No one who supports Moore is ever going to believe these women, or any woman who speaks up against one of these folks. That's just not how it works here. Moore is the victim to these people -- a man of God who fought to keep the queers, the Muslims, and those godless communist New York liberals from destroying their way of life is being persecuted, don't you know? Innocent until proven guilty is only for the white folks from the right families with the money. Everyone else gets time on the county work farm, or "encouraged" to move out of town.
Even if we found photos of Moore naked down to his tighty whiteys with these girls, it doesn't change anything. He's still a man of god tempted by these trollops and hussies. Who lets their 14-year-old daughter go around looking like that? It doesn't matter how she looked, the fact she looked any way at all tempting to a man is enough to make her a slut and a whore. Once Moore makes the appropriate amount of effort of praying and asking for forgiveness, and he gets a certified and bona fide letter from his pastor saying God's forgiven him, he's good to go.

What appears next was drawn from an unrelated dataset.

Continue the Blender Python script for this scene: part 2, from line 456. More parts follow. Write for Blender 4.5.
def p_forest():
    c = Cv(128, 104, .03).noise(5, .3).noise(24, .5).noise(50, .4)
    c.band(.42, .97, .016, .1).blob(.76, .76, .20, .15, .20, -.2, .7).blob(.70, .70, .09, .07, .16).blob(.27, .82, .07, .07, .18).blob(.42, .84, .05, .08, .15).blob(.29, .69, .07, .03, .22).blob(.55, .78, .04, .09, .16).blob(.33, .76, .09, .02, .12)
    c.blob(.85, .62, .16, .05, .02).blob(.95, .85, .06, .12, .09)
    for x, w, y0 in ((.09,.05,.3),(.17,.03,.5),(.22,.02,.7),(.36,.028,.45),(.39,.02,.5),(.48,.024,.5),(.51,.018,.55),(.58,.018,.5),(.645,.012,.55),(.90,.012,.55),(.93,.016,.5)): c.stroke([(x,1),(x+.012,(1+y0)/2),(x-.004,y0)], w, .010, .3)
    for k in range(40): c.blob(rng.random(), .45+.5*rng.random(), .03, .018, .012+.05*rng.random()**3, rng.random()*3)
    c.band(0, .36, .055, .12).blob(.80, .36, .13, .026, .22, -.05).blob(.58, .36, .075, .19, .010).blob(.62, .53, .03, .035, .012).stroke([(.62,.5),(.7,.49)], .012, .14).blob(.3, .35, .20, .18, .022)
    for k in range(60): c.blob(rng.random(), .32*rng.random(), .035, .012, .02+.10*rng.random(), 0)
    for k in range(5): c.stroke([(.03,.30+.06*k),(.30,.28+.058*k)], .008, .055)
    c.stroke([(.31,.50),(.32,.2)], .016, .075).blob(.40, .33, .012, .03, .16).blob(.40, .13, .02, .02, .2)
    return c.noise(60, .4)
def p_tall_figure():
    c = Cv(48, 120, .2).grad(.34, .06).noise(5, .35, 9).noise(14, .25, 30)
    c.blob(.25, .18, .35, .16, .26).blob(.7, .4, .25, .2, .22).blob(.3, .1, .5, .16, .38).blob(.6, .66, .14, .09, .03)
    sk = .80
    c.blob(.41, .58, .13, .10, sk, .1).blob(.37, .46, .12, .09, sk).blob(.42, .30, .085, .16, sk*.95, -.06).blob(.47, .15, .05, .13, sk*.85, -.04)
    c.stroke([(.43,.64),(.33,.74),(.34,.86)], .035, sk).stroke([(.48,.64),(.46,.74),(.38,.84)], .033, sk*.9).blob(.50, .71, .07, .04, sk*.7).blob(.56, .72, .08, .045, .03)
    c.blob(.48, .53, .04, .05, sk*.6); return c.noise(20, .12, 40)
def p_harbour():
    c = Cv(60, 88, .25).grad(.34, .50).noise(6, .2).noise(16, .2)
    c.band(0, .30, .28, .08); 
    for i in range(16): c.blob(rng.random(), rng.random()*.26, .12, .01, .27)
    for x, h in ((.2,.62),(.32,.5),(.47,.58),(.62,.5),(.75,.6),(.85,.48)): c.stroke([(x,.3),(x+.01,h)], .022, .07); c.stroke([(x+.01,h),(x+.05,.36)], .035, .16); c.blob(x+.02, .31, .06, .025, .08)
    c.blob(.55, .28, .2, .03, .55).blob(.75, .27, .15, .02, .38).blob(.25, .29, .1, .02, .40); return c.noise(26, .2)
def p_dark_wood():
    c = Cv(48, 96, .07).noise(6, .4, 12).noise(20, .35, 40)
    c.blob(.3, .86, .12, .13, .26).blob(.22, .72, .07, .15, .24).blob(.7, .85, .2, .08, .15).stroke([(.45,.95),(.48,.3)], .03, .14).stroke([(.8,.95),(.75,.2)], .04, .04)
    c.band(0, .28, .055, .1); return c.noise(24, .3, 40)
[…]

Now, don't go thinking that's the way everyone in Alabama or the Deep South acts. Remember how I said these folks were the subjects of whispers and jokes? Well, they were. We were the not-so-rich, the wrong kind of Protestant, or even, I daresay, a Catholic. Us folks were white, black, and all shades of brown, the "confirmed bachelor" who worked at the hair salon or mall and were just loved by these folks as long as we knew our place when it mattered. It's just that we are the ones who've been disenfranchised by the courts or election boards, packed ourselves up and moved away, or live in those communities that all the money moved away from, so who cares if they elected a black mayor (who'll probably end up in jail or impeached for some sort of crime by the white DA anyway). When I talk about how I love the South, these are the folks I talk about. Not the Roy Moores, but those of us spreading the gossip over a beer smuggled over county lines into a dry county. The ones where the white kid with the nose ring can share a side eye with the black kid with the mini-dreads at the sheriff's deputy.
Roy Moore won't withdraw from the race until it's obvious that he can't win and he can say God spoke to him to say it was OK. He'll still blame godless liberals and Easter Christians -- and Republicans all over the country who want a tax cut will keep saying that an innocent man was found guilty without trial. Of course that's only true for an actual court, not the public. The public is not held to the standard of a court of law; the public is an angry mob drunk on Sterno. They'll hide behind "if true" defenses until it's too late and then they'll turn on him the minute it's convenient.
Yet for Moore, it won't ever matter. He's a man of God who's being attacked by damn liberals or whores out to hurt an innocent man. He'll still make money and gain power out of it no matter how it goes. My only advice for the rest of us is not to see this as a rational case for the rest of the country when it comes to sexual assault of a minor; the rules are different in the South. You should really forget it, Jake. It's Alabama.